O jogo estava partido, mas eram os sul americanos quem mais precisava de atacar. Douglas Costa, recém-entrado para o lugar de Gabriel Jesus, arrancou bem pela esquerda, deixou colado ao relvado Vertonghen e entrou na área para encontrar na oposição de Courtois uma barreira intransponível. Ou pelo menos assim parecia, já que, no minuto seguinte, Renato Augusto acendeu a chama da esperança canarinha com um desvio de cabeça certeiro depois de uma assistência com peso, conta e medida de Coutinho, um dos melhores brasileiros em campo. 

Estava feito o 2-1 e acordavam os brasileiros nas bancadas. O golo veio de onde menos se esperava, mas nem por isso Renato Augusto, que tinha acabado de substituir Paulinho, parecia incomodado. Aliás, o médio do Beijing Goan queria duplicar a dose de surpresa e ficou bem perto quando aproveitou um autêntico buraco na zona central da defesa belga para progredir no terreno, receber uma bola de Neymar e atirar muito, muito perto do poste direito defendido por Courtois. 

Até final, o Brasil não desistiu mas para o final da partida não estavam guardadas mais surpresas.

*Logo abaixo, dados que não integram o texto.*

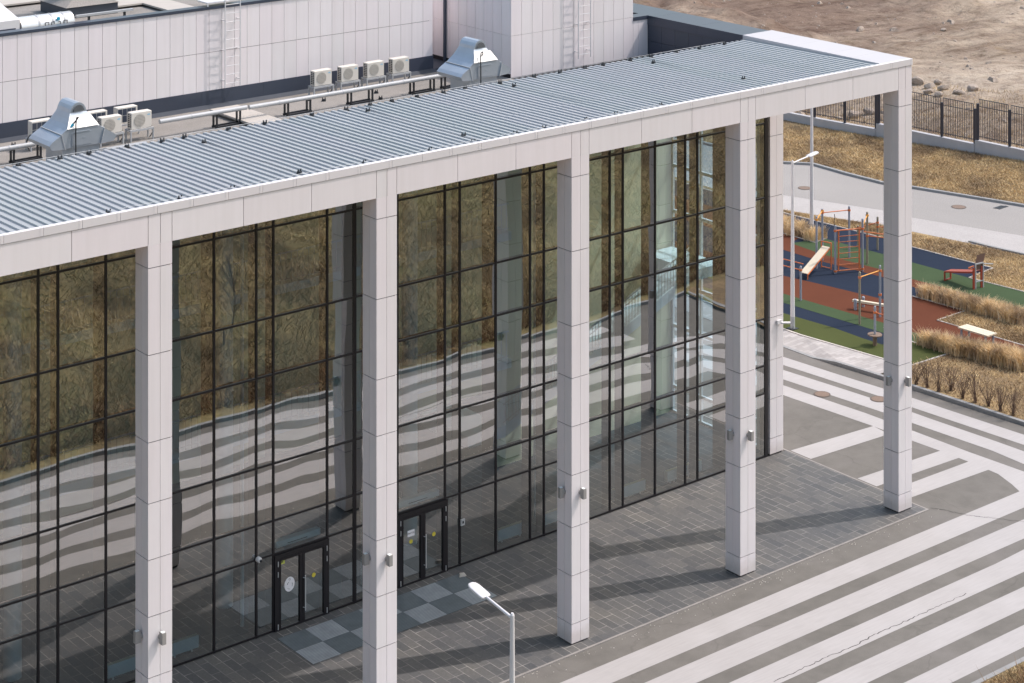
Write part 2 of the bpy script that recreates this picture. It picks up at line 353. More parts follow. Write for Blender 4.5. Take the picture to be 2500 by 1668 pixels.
# ------------------------------------------------------------------ setting: ground sheets
def structure(name, mb, m): return tag(mb.build(name, m), kind='structure')
structure('ground', MB().sheet([(-400,-300),(400,-300),(400,400),(-400,400)], -1.6), m_ground)
structure('asphalt', MB().sheet([(-90,-9.15),(10.9,-9.15),(10.2,-1),(9.9,3.2),(9.55,8.5),(9.25,12.4),(9.1,40),(-90,40)], 0), m_asph)
# painted stripes in front of the forecourt and along its side, joined by rounded corners
mk = MB()
def arc(cx, cy, r, a0, a1, n=14): return [(cx + r*math.cos(R(a0 + (a1-a0)*i/n)), cy + r*math.sin(R(a0 + (a1-a0)*i/n))) for i in range(n+1)]
def ribbon(outer, inner, z=.004):
    n = len(outer)
    mk.add([(p[0], p[1], z) for p in outer] + [(p[0], p[1], z) for p in inner], [(i, i+1, n+i+1, n+i) for i in range(n-1)])
W3 = [[(6.0-2.2,40),(5.2,20),(5.80,13.5),(6.0,10),(6.24,7),(6.28,4.6),(6.30,2),(6.41,-.45),(6.2,-1.5),(5.6,-2.40),(-90,-2.40),(-90,-1.45),(4.85,-1.45),(5.14,-.89),(5.5,.0),(5.56,.9),(5.55,2.7),(5.48,4.2),(5.44,6),(5.15,10),(5.0,13.5),(4.4,20),(3.0,40)],
      [(5.0,40),(6.5,20),(7.10,13.5),(7.45,10),(7.72,7),(7.76,5.1),(7.92,2),(8.0,-1),(7.2,-2.9),(5.8,-3.95),(-90,-3.95),(-90,-3.0),(5.9,-3.0),(6.7,-1.6),(6.97,-.05),(7.08,1.5),(6.88,5),(6.82,6.8),(6.55,10),(6.3,13),(5.7,20),(4.2,40)],
      [(6.3,40),(7.8,20),(8.36,13.5),(8.65,10),(8.90,7.6),(9.05,5),(9.28,1.7),(9.3,-1.5),(8.2,-4.4),(5.5,-5.35),(2,-5.5),(-90,-5.5),(-90,-4.55),(-.5,-4.55),(1.1,-4.47),(5.0,-4.42),(7.6,-3.5),(8.40,-1.2),(8.46,1.1),(8.14,6.2),(8.06,7.7),(7.8,11),(7.62,13),(7.0,20),(5.5,40)]]
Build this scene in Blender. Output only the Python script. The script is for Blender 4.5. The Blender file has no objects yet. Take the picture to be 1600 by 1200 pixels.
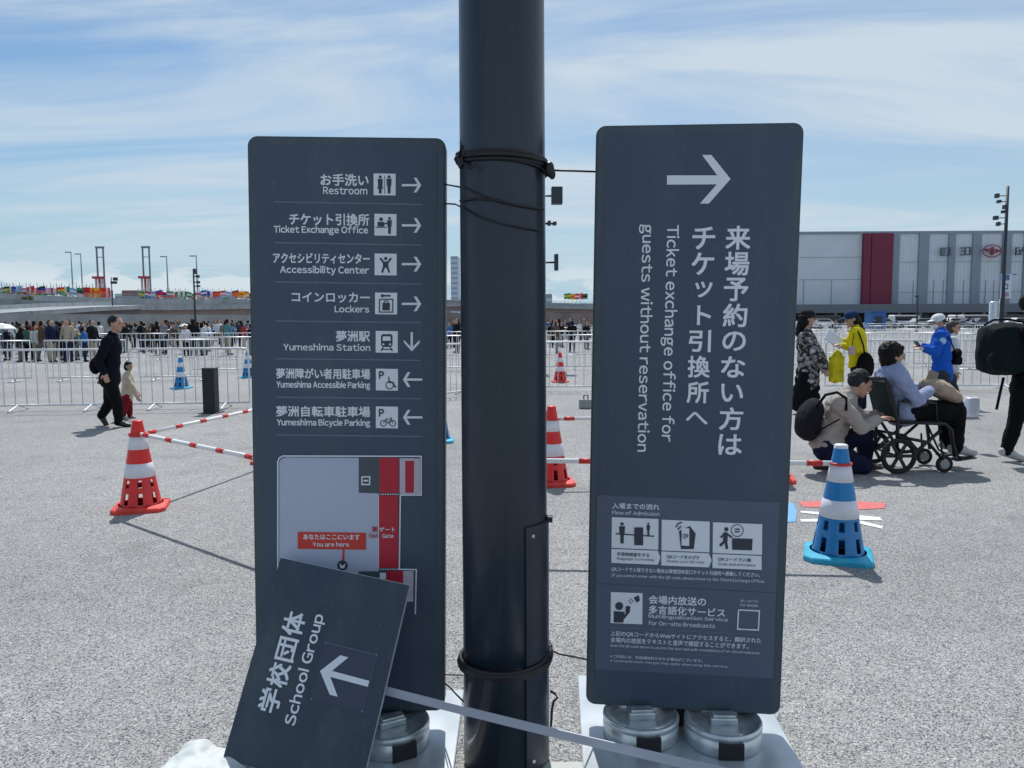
import bpy, bmesh, math, random
from mathutils import Vector, Matrix, noise
R = math.radians
SC = bpy.context.scene
COL = SC.collection
rnd = random.Random(7)

# ------------------------------------------------------------------ camera, sky, sun, exposure
PITCH = math.atan(100/1200); ROLL = R(0.3); CAM = Vector((0, 0, 1.5)); F_PX = 1200.0
AF = Vector((0, math.cos(PITCH), -math.sin(PITCH)))
_r0 = Vector((1, 0, 0)); _u0 = _r0.cross(AF)
AR = _r0*math.cos(ROLL) - _u0*math.sin(ROLL)
AU = _u0*math.cos(ROLL) + _r0*math.sin(ROLL)
cd = bpy.data.cameras.new('camera'); cam = bpy.data.objects.new('camera', cd); COL.objects.link(cam)
cd.sensor_width = 36; cd.lens = 27; cd.clip_start = 0.05; cd.clip_end = 9000
M = Matrix((AR, AU, -AF)).transposed().to_4x4(); M.translation = CAM
cam.matrix_world = M
SC.camera = cam

SUN_AZ_X, SUN_EL = -0.05, R(57.5)          # the sun stands ahead of the camera, a touch to the left
world = bpy.data.worlds.new('World'); SC.world = world; world.use_nodes = True
wn = world.node_tree.nodes; wl = world.node_tree.links; wn.clear()
def W(t, **k):
    n = wn.new(t)
    for a, v in k.items(): setattr(n, a, v)
    return n
def wmath(op, a, b=None, clamp=False):
    n = W('ShaderNodeMath', operation=op, use_clamp=clamp)
    for i, v in enumerate((a, b)):
        if v is None: continue
        if isinstance(v, (int, float)): n.inputs[i].default_value = v
        else: wl.new(v, n.inputs[i])
    return n.outputs[0]
def wramp(fac, lo, hi):
    n = W('ShaderNodeMapRange', interpolation_type='SMOOTHSTEP')
    wl.new(fac, n.inputs[0]); n.inputs[1].default_value = lo; n.inputs[2].default_value = hi
    return n.outputs[0]
sky = W('ShaderNodeTexSky', sky_type='NISHITA', sun_disc=False, sun_elevation=SUN_EL,
        sun_rotation=math.atan2(SUN_AZ_X, 1), air_density=1.15, dust_density=0.7, ozone_density=2.6)
tc = W('ShaderNodeTexCoord'); sp = W('ShaderNodeSeparateXYZ'); wl.new(tc.outputs['Generated'], sp.inputs[0])
zc = wmath('MAXIMUM', sp.outputs[2], 0.0)
den = wmath('ADD', zc, 0.09)
px_ = wmath('DIVIDE', sp.outputs[0], den); py_ = wmath('DIVIDE', sp.outputs[1], den)
cmb = W('ShaderNodeCombineXYZ'); wl.new(px_, cmb.inputs[0]); wl.new(py_, cmb.inputs[1])
mp = W('ShaderNodeMapping'); wl.new(cmb.outputs[0], mp.inputs[0])
mp.inputs['Rotation'].default_value = (0, 0, R(27)); mp.inputs['Scale'].default_value = (0.40, 1.25, 1)
mp.inputs['Location'].default_value = (1.3, 2.2, 0)
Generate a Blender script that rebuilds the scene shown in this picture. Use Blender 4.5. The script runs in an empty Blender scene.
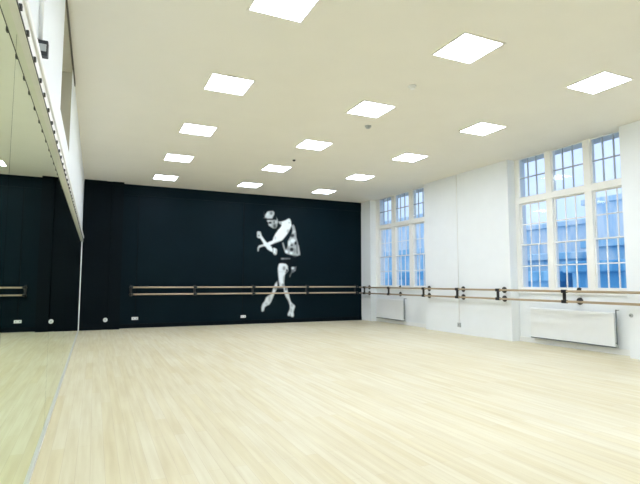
import bpy, bmesh, math, random
import numpy as np
from mathutils import Vector, Matrix
random.seed(7)
S = bpy.context.scene
C = S.collection
PI = math.pi
W, D, HC = 8.122, 13.662, 3.785          # room width, depth (camera to back wall), ceiling height
NEAR = -2.42                             # wall behind the camera

# ------------------------------------------------------------------ materials
def mat(name, col, rough=.5, spec=.5, metal=0., noise=0., nscale=8., bump=0., emit=None, estr=0.):
    m = bpy.data.materials.new(name); m.use_nodes = True
    nt = m.node_tree; b = nt.nodes['Principled BSDF']
    b.inputs['Base Color'].default_value = (*col, 1); b.inputs['Roughness'].default_value = rough
    b.inputs['Specular IOR Level'].default_value = spec; b.inputs['Metallic'].default_value = metal
    if noise or bump:
        tc = nt.nodes.new('ShaderNodeTexCoord')
        n = nt.nodes.new('ShaderNodeTexNoise'); n.inputs['Scale'].default_value = nscale; n.inputs['Detail'].default_value = 4
        nt.links.new(tc.outputs['Object'], n.inputs['Vector'])
        if noise:
            r = nt.nodes.new('ShaderNodeValToRGB')
            r.color_ramp.elements[0].position = .3; r.color_ramp.elements[1].position = .7
            r.color_ramp.elements[0].color = (*[c*(1-noise) for c in col], 1)
            r.color_ramp.elements[1].color = (*[min(1, c*(1+noise)) for c in col], 1)
            nt.links.new(n.outputs['Fac'], r.inputs['Fac']); nt.links.new(r.outputs['Color'], b.inputs['Base Color'])
        if bump:
            bp = nt.nodes.new('ShaderNodeBump'); bp.inputs['Strength'].default_value = bump; bp.inputs['Distance'].default_value = .01
            nt.links.new(n.outputs['Fac'], bp.inputs['Height']); nt.links.new(bp.outputs['Normal'], b.inputs['Normal'])
    if emit:
        b.inputs['Emission Color'].default_value = (*emit, 1); b.inputs['Emission Strength'].default_value = estr
    return m

PANEL_STR = 24.5
SKY_STR = 1.35
M = {}
M['white_wall'] = mat('white_wall_paint', (.84, .875, .90), .55, .35, noise=.012, nscale=3, bump=.03)
M['ceiling'] = mat('ceiling_paint', (.82, .80, .735), .8, .2, noise=.012, nscale=2)
M['black_wall'] = mat('black_wall_paint', (.0026, .0100, .0145), .5, .06, noise=.10, nscale=1.2)
M['black_trim'] = mat('black_trim_paint', (.0030, .0065, .0090), .55, .06, noise=.1, nscale=2)
M['white_gloss'] = mat('white_gloss_paint', (.86, .87, .86), .35, .5, noise=.01, nscale=5)
M['cream_gloss'] = mat('cream_window_paint', (.88, .88, .845), .4, .5, noise=.015, nscale=5)
M['backlit_bar'] = mat('backlit_glazing_bar', (.40, .47, .56), .5, .4, noise=.03, nscale=6)  # top light bars: their backlit darkness is put into the colour
M['white_plastic'] = mat('white_plastic', (.82, .83, .82), .35, .5, noise=.01, nscale=20)
M['grey_plastic'] = mat('grey_plastic', (.42, .45, .46), .4, .5, noise=.03, nscale=20)
M['dark_grey'] = mat('dark_grey_fittings_and_shade', (.16, .18, .19), .45, .5, noise=.05, nscale=20)  # small fittings, and the shadow gaps around the radiators
M['black_metal'] = mat('black_metal', (.010, .010, .011), .35, .5, noise=.1, nscale=20)
M['black_plastic'] = mat('black_plastic', (.02, .024, .028), .45, .5, noise=.1, nscale=20)
M['aluminium'] = mat('pale_aluminium', (.74, .74, .70), .35, .5, metal=.3, noise=.02, nscale=15)
M['radiator'] = mat('radiator_enamel', (.84, .86, .87), .35, .5, noise=.01, nscale=5)
M['diffuser'] = mat('light_diffuser', (.9, .9, .9), .6, .3, emit=(.92, 1., 1.17), estr=PANEL_STR)
M['clip_grey'] = mat('clip_metal', (.05, .052, .045), .4, .5, noise=.05, nscale=20)
M['recess'] = mat('recess_shade_beige', (.44, .42, .33), .8, .2, noise=.03, nscale=3)  # darker beige carries the shade inside the recess
M['brown'] = mat('gap_shade_brown', (.11, .10, .075), .6, .3, noise=.05, nscale=5)  # dark tone of the shadow gap along the ceiling above the recess
M['brass_slot'] = mat('socket_slot', (.05, .05, .05), .5, .4, noise=.05, nscale=20)

def wood(name, axis, c0, c1):
    m = bpy.data.materials.new(name); m.use_nodes = True; nt = m.node_tree; b = nt.nodes['Principled BSDF']
    tc = nt.nodes.new('ShaderNodeTexCoord'); mp = nt.nodes.new('ShaderNodeMapping')
    sc = [60, 60, 60]; sc[axis] = 2.5; mp.inputs['Scale'].default_value = sc
    n = nt.nodes.new('ShaderNodeTexNoise'); n.inputs['Scale'].default_value = 1; n.inputs['Detail'].default_value = 5
    r = nt.nodes.new('ShaderNodeValToRGB'); r.color_ramp.elements[0].position = .3; r.color_ramp.elements[1].position = .7
    r.color_ramp.elements[0].color = (*c0, 1); r.color_ramp.elements[1].color = (*c1, 1)
    nt.links.new(tc.outputs['Object'], mp.inputs['Vector']); nt.links.new(mp.outputs['Vector'], n.inputs['Vector'])
    nt.links.new(n.outputs['Fac'], r.inputs['Fac']); nt.links.new(r.outputs['Color'], b.inputs['Base Color'])
    b.inputs['Roughness'].default_value = .35
    return m
M['rail_x'] = wood('beech_rail_back', 0, (.50, .37, .25), (.60, .46, .33))
M['rail_y'] = wood('beech_rail_side', 1, (.34, .26, .16), (.44, .34, .22))

def floor_mat():
    m = bpy.data.materials.new('pale_maple_floor'); m.use_nodes = True; nt = m.node_tree; b = nt.nodes['Principled BSDF']
    L = nt.links.new; N = nt.nodes.new
    tc = N('ShaderNodeTexCoord')
    mp = N('ShaderNodeMapping'); mp.inputs['Rotation'].default_value = (0, 0, PI/2)
    L(tc.outputs['Object'], mp.inputs['Vector'])
    br = N('ShaderNodeTexBrick'); br.offset = .37; br.offset_frequency = 2
    br.inputs['Color1'].default_value = (.77, .725, .56, 1); br.inputs['Color2'].default_value = (.725, .655, .44, 1)
    br.inputs['Mortar'].default_value = (.64, .56, .41, 1)
    br.inputs['Scale'].default_value = 1; br.inputs['Mortar Size'].default_value = .0012
    br.inputs['Brick Width'].default_value = 1.35; br.inputs['Row Height'].default_value = .085; br.inputs['Bias'].default_value = -.25
    L(mp.outputs['Vector'], br.inputs['Vector'])
    m2 = N('ShaderNodeMapping'); m2.inputs['Scale'].default_value = (22, 1.1, 1)
    L(tc.outputs['Object'], m2.inputs['Vector'])
    n = N('ShaderNodeTexNoise'); n.inputs['Scale'].default_value = 1; n.inputs['Detail'].default_value = 5
    L(m2.outputs['Vector'], n.inputs['Vector'])
    n2 = N('ShaderNodeTexNoise'); n2.inputs['Scale'].default_value = .55; n2.inputs['Detail'].default_value = 3
    L(tc.outputs['Object'], n2.inputs['Vector'])
    r = N('ShaderNodeValToRGB'); r.color_ramp.elements[0].position = .32; r.color_ramp.elements[1].position = .68
    r.color_ramp.elements[0].color = (.84, .79, .70, 1); r.color_ramp.elements[1].color = (1, 1, 1, 1)
    L(n.outputs['Fac'], r.inputs['Fac'])
    r2 = N('ShaderNodeValToRGB'); r2.color_ramp.elements[0].position = .35; r2.color_ramp.elements[1].position = .65
    r2.color_ramp.elements[0].color = (.93, .91, .86, 1); r2.color_ramp.elements[1].color = (1, 1, 1, 1)
    L(n2.outputs['Fac'], r2.inputs['Fac'])
    x1 = N('ShaderNodeMixRGB'); x1.blend_type = 'MULTIPLY'; x1.inputs['Fac'].default_value = .75
    L(br.outputs['Color'], x1.inputs['Color1']); L(r.outputs['Color'], x1.inputs['Color2'])
    x2 = N('ShaderNodeMixRGB'); x2.blend_type = 'MULTIPLY'; x2.inputs['Fac'].default_value = 1
    L(x1.outputs['Color'], x2.inputs['Color1']); L(r2.outputs['Color'], x2.inputs['Color2'])
    L(x2.outputs['Color'], b.inputs['Base Color'])
    b.inputs['Roughness'].default_value = .42; b.inputs['Specular IOR Level'].default_value = .35
    return m
M['floor'] = floor_mat()

def mirror_mat():
    m = bpy.data.materials.new('mirror_glass'); m.use_nodes = True; nt = m.node_tree
    b = nt.nodes['Principled BSDF']; b.inputs['Base Color'].default_value = (.90, .955, .86, 1)
    b.inputs['Metallic'].default_value = 1; b.inputs['Roughness'].default_value = 0.
    b.inputs['Specular Tint'].default_value = (.92, .97, .88, 1)
    return m
M['mirror'] = mirror_mat()

def glass_mat():
    m = bpy.data.materials.new('window_glass'); m.use_nodes = True; nt = m.node_tree; nt.nodes.clear()
    N = nt.nodes.new; o = N('ShaderNodeOutputMaterial'); t = N('ShaderNodeBsdfTransparent'); g = N('ShaderNodeBsdfGlossy')
    t.inputs['Color'].default_value = (.90, .95, 1, 1); g.inputs['Roughness'].default_value = .02
    f = N('ShaderNodeFresnel'); 
    ge = N('ShaderNodeNewGeometry'); mr = N('ShaderNodeMapRange'); mr.inputs['To Min'].default_value = 1.25; mr.inputs['To Max'].default_value = 1/1.25
    nt.links.new(ge.outputs['Backfacing'], mr.inputs['Value']); nt.links.new(mr.outputs['Result'], f.inputs['IOR'])
    x = N('ShaderNodeMixShader'); nt.links.new(f.outputs['Fac'], x.inputs['Fac'])
    nt.links.new(t.outputs[0], x.inputs[1]); nt.links.new(g.outputs[0], x.inputs[2]); nt.links.new(x.outputs[0], o.inputs['Surface'])
    return m
M['glass'] = glass_mat()

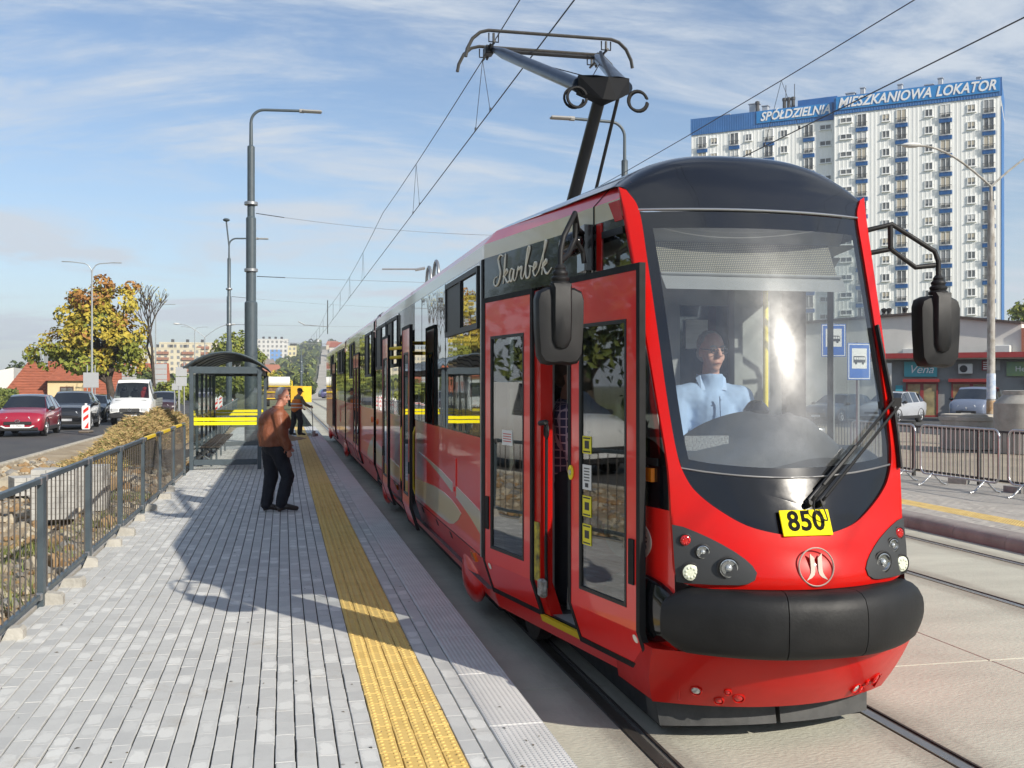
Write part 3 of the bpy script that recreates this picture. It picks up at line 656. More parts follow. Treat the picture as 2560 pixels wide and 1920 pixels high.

Coutinho bem tentou depois de grande assistência de Neymar, mas o esférico não levou a melhor direção e a festa europeia começava a preparar-se. Neymar quase a estragou já com três minutos de compensação jogados, mas o guarda-redes do Chelsea foi herói e desviou para fora uma bola que levava selo de golo.

Com a passagem belga às meias finais do Mundial e depois de a França ter deixado para trás o Uruguai, é certo que as quatro seleções finalistas deste Campeonato do Mundo serão da Europa. França e Bélgica já marcaram encontro, num duelo francófono, com Suécia, Inglaterra, Croácia e Rússia a lutarem por um lugar na outra semi final. O melhor ataque da prova seguiu em frente e reforçou a veia goleadora. São já 14 golos belgas que alimentam um sonho surpreendente, no início da prova, mas bem real a uma semana do seu fim. A Bélgica eliminou o eterno candidato Brasil e, surpreendentemente (ou não) é uma das candidatas ao título de campeão do Mundo. E só surpreende que não viu este Mundial.